Hawaii's House Delegation Faces Rare Primary Turbulence
For the first time since 2014, both of Hawaii's incumbent U.S. House members are facing contested primaries in the same cycle. Democrat Ed Case, representing the 1st District, and Democrat Jill Tokuda, representing the 2nd District, each drew primary challengers this year, breaking a decade-long stretch in which Hawaii's House delegation faced essentially uncontested renomination.

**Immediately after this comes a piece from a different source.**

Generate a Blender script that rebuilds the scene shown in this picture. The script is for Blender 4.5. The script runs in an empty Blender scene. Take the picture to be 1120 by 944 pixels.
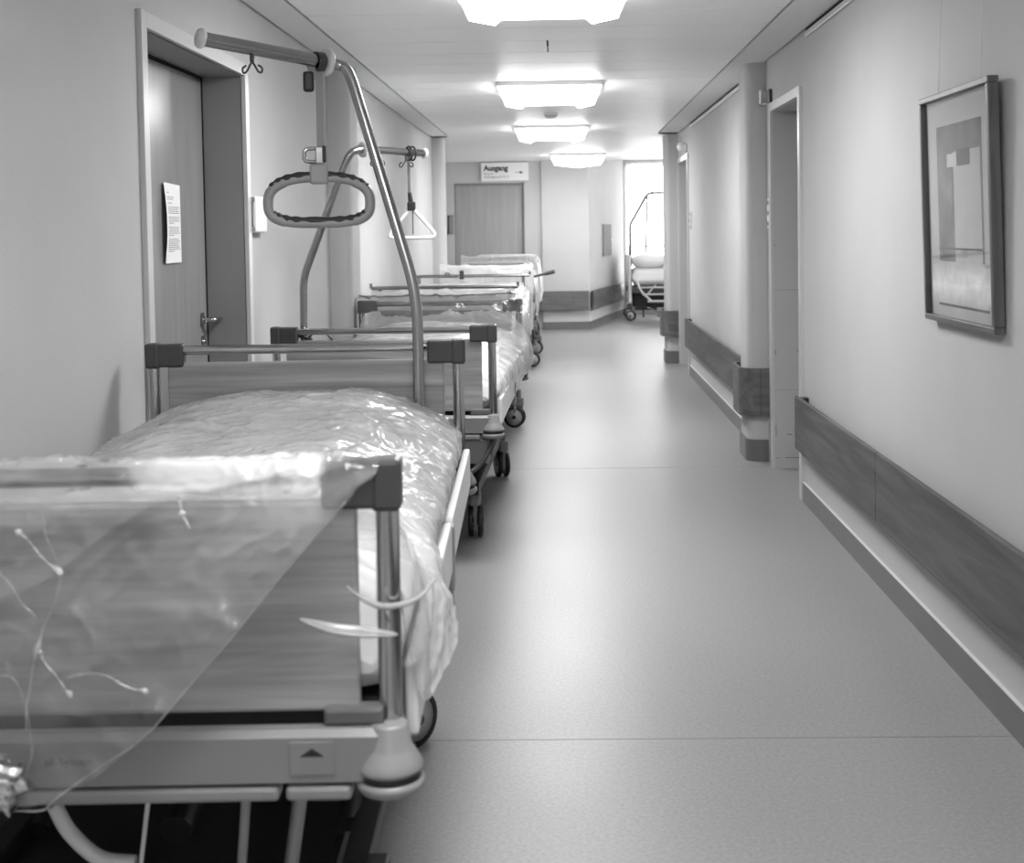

Case, first elected to his current seat in 2018 and previously having served a stint in the House in the early 2000s, has built a reputation as one of the more centrist members of the Democratic caucus, a positioning that has periodically drawn primary opposition from the party's left flank without seriously threatening his renomination. Tokuda, elected in 2022 after redistricting reshaped the 2nd District, has generally aligned more closely with the national Democratic mainstream. The simultaneous emergence of primary challengers in both races is notable less for any immediate threat to either incumbent — Hawaii's Democratic establishment remains dominant, and neither Case nor Tokuda has shown signs of vulnerability in general election terms — than for what it may signal about intraparty restlessness in a state where Republican competition is minimal and primaries function as the de facto general election. Turnout and margin in both August primaries will be worth watching as an early indicator of whether that restlessness has any organizational muscle behind it or remains confined to protest candidacies.
Taken together, these three developments underscore a broader theme heading into the 2026 cycle: much of the year's most consequential political activity is unfolding outside traditional campaign contests, in signature-gathering efforts and primary undercurrents that will shape the actual choices voters face come fall.